Copy everything in the listing below word for word, apart from any images.

Material provided:
** begin **

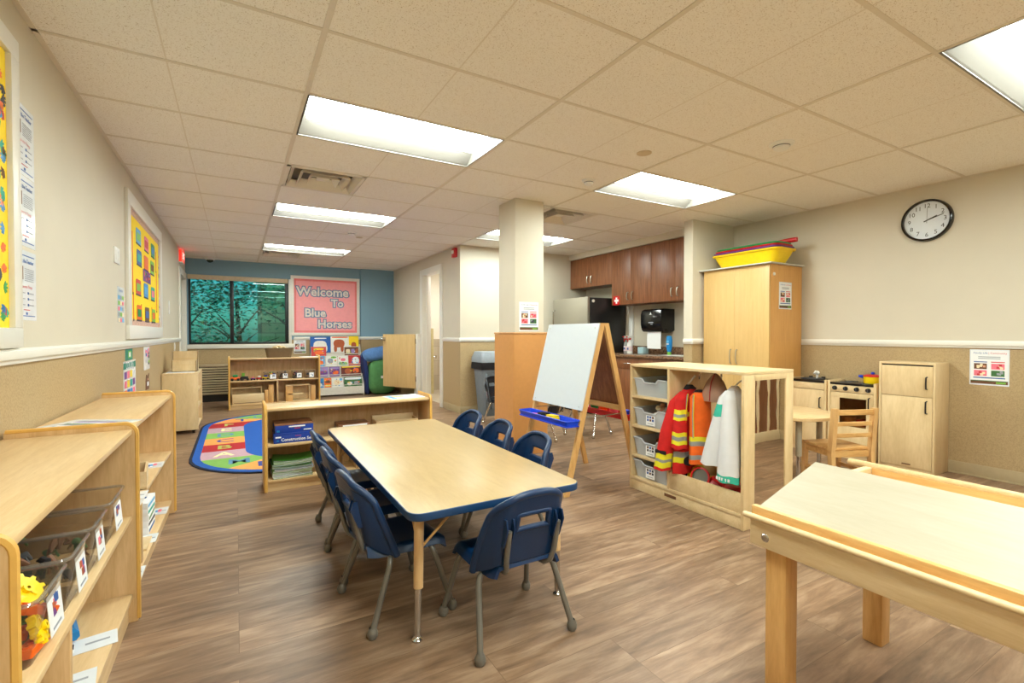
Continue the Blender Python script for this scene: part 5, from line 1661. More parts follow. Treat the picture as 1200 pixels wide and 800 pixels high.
def switch(name, lab, y, z, w, h, n):
    t = thing(name, lab, 'switch', (0, 0, 0), 0, 'switch plates on the left wall')
    mx = plane_left(y, z)
    mb = MB(); mb.box((-w / 2, -h / 2, 0), (w / 2, h / 2, .008), white, bev=.002, mtx=mx); mb.build('plate', t)
    for k in range(n):
        x = (k - (n - 1) / 2) * w * .5
        mb = MB(); mb.box((x - .017, -.034, .008), (x + .017, .034, .012), white, bev=.002, mtx=mx); mb.build('rocker', t)
switch('light_switch', 'white double light switch on the left wall before the yellow board', 4.38, 1.715, .16, .115, 2)
switch('light_switch', 'white narrow switch plate on the left wall near the far door', 7.42, 1.49, .10, .17, 1)
switch('wall_outlet', 'small white outlet plate low on the left wall near the far door', 8.0, .98, .07, .11, 1)

# exit sign, fire alarm, detectors, dome camera
t = thing('exit_sign', 'glowing red exit sign on the left wall above the far door', 'exit sign', (WLX, 8.62, 2.22))
mb = MB(); mb.box((0, 0, 0), (.055, .32, .20), white, bev=.004); mb.build('housing', t)
mb = MB(); mb.box((.055, .01, .01), (.0565, .31, .19), emis('exit_red_glow', (255, 60, 44), .8)); mb.box((.012, -.0012, .012), (.046, .0, .188), MATS['exit_red_glow']); mb.box((.0, .01, .2), (.05, .31, .2012), MATS['exit_red_glow']); mb.build('lit_face', t, smooth=False)
mb = MB(); mb.text('EXIT', .14, emis('exit_letter', (255, 230, 220), 2.0), Matrix(((0, 0, 1, .0572), (1, 0, 0, .16), (0, 1, 0, .10), (0, 0, 0, 1)))); mb.build('letters', t, smooth=False, recalc=False)
t = thing('fire_alarm', 'red fire alarm strobe high on the bathroom wall corner', 'fire alarm', (BX, 6.445, 2.275))
mb = MB(); mb.box((-.045, 0, 0), (0, .12, .135), red, bev=.006); mb.build('housing', t)
mb = MB(); mb.box((-.062, .03, .05), (-.045, .09, .1), white, bev=.006); mb.build('strobe', t)
def detector(lab, x, y, r, name='smoke_detector', cat='smoke detector'):
    t = thing(name, lab, cat, (x, y, CEIL), 0, 'ceiling detectors')
    mb = MB(); mb.lathe([(0, 0), (r * 1.25, 0), (r * 1.25, -.008), (r, -.014), (0, -.014)], white, 30); mb.build('base', t)
    mb = MB(); mb.lathe([(r * .85, -.014), (r * .78, -.034), (r * .5, -.044), (0, -.046)], white, 30); hd = mb.build('head', t)
    mb = MB(); mb.lathe([(r * .855, -.019), (r * .84, -.023)], print_dark, 30); mb.build('slot_ring', hd)
detector('largest white smoke detector on the ceiling, towards the clock wall', 3.20, 1.905, .062)
detector('white ceiling sensor between the column and the nearest troffers', 2.563, 3.16, .046)
detector('white smoke detector on the ceiling in front of the far left troffer', 1.273, 6.27, .05)
mb = MB(); mb.lathe([(0, 0), (.052, 0), (.052, -.004), (.045, -.006), (0, -.006)], mat('beige_cap', (206, 190, 162), rough=.7), 28); solo(mb, 'sprinkler_cap', 'flat beige round sprinkler cover on the ceiling near the right troffer', 'sprinkler cover', (2.52, 2.49, CEIL), group='sprinkler covers')
mb = MB(); mb.lathe([(0, 0), (.045, 0), (.045, -.004), (.04, -.006), (0, -.006)], MATS['beige_cap'], 28); solo(mb, 'sprinkler_cap', 'flat beige round sprinkler cover on the ceiling beyond the column corner', 'sprinkler cover', (1.43, 6.55, CEIL), group='sprinkler covers')
t = thing('dome_camera', 'small white dome camera on the ceiling close to the window wall', 'camera', (-.375, 9.55, CEIL))
mb = MB(); mb.lathe([(0, 0), (.07, 0), (.07, -.03), (.062, -.04), (0, -.04)], white, 24); mb.build('base', t)
mb = MB(); mb.ball((0, 0, -.04), .05, black_gloss, (1, 1, .9), 18); mb.build('dome', t)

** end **

Result of this task:
Continue the Blender Python script for this scene: part 5, from line 1661. More parts follow. Treat the picture as 1200 pixels wide and 800 pixels high.
def switch(name, lab, y, z, w, h, n):
    t = thing(name, lab, 'switch', (0, 0, 0), 0, 'switch plates on the left wall')
    mx = plane_left(y, z)
    mb = MB(); mb.box((-w / 2, -h / 2, 0), (w / 2, h / 2, .008), white, bev=.002, mtx=mx); mb.build('plate', t)
    for k in range(n):
        x = (k - (n - 1) / 2) * w * .5
        mb = MB(); mb.box((x - .017, -.034, .008), (x + .017, .034, .012), white, bev=.002, mtx=mx); mb.build('rocker', t)
switch('light_switch', 'white double light switch on the left wall before the yellow board', 4.38, 1.715, .16, .115, 2)
switch('light_switch', 'white narrow switch plate on the left wall near the far door', 7.42, 1.49, .10, .17, 1)
switch('wall_outlet', 'small white outlet plate low on the left wall near the far door', 8.0, .98, .07, .11, 1)

# exit sign, fire alarm, detectors, dome camera
t = thing('exit_sign', 'glowing red exit sign on the left wall above the far door', 'exit sign', (WLX, 8.62, 2.22))
mb = MB(); mb.box((0, 0, 0), (.055, .32, .20), white, bev=.004); mb.build('housing', t)
mb = MB(); mb.box((.055, .01, .01), (.0565, .31, .19), emis('exit_red_glow', (255, 60, 44), .8)); mb.box((.012, -.0012, .012), (.046, .0, .188), MATS['exit_red_glow']); mb.box((.0, .01, .2), (.05, .31, .2012), MATS['exit_red_glow']); mb.build('lit_face', t, smooth=False)
mb = MB(); mb.text('EXIT', .14, emis('exit_letter', (255, 230, 220), 2.0), Matrix(((0, 0, 1, .0572), (1, 0, 0, .16), (0, 1, 0, .10), (0, 0, 0, 1)))); mb.build('letters', t, smooth=False, recalc=False)
t = thing('fire_alarm', 'red fire alarm strobe high on the bathroom wall corner', 'fire alarm', (BX, 6.445, 2.275))
mb = MB(); mb.box((-.045, 0, 0), (0, .12, .135), red, bev=.006); mb.build('housing', t)
mb = MB(); mb.box((-.062, .03, .05), (-.045, .09, .1), white, bev=.006); mb.build('strobe', t)
def detector(lab, x, y, r, name='smoke_detector', cat='smoke detector'):
    t = thing(name, lab, cat, (x, y, CEIL), 0, 'ceiling detectors')
    mb = MB(); mb.lathe([(0, 0), (r * 1.25, 0), (r * 1.25, -.008), (r, -.014), (0, -.014)], white, 30); mb.build('base', t)
    mb = MB(); mb.lathe([(r * .85, -.014), (r * .78, -.034), (r * .5, -.044), (0, -.046)], white, 30); hd = mb.build('head', t)
    mb = MB(); mb.lathe([(r * .855, -.019), (r * .84, -.023)], print_dark, 30); mb.build('slot_ring', hd)
detector('largest white smoke detector on the ceiling, towards the clock wall', 3.20, 1.905, .062)
detector('white ceiling sensor between the column and the nearest troffers', 2.563, 3.16, .046)
detector('white smoke detector on the ceiling in front of the far left troffer', 1.273, 6.27, .05)
mb = MB(); mb.lathe([(0, 0), (.052, 0), (.052, -.004), (.045, -.006), (0, -.006)], mat('beige_cap', (206, 190, 162), rough=.7), 28); solo(mb, 'sprinkler_cap', 'flat beige round sprinkler cover on the ceiling near the right troffer', 'sprinkler cover', (2.52, 2.49, CEIL), group='sprinkler covers')
mb = MB(); mb.lathe([(0, 0), (.045, 0), (.045, -.004), (.04, -.006), (0, -.006)], MATS['beige_cap'], 28); solo(mb, 'sprinkler_cap', 'flat beige round sprinkler cover on the ceiling beyond the column corner', 'sprinkler cover', (1.43, 6.55, CEIL), group='sprinkler covers')
t = thing('dome_camera', 'small white dome camera on the ceiling close to the window wall', 'camera', (-.375, 9.55, CEIL))
mb = MB(); mb.lathe([(0, 0), (.07, 0), (.07, -.03), (.062, -.04), (0, -.04)], white, 24); mb.build('base', t)
mb = MB(); mb.ball((0, 0, -.04), .05, black_gloss, (1, 1, .9), 18); mb.build('dome', t)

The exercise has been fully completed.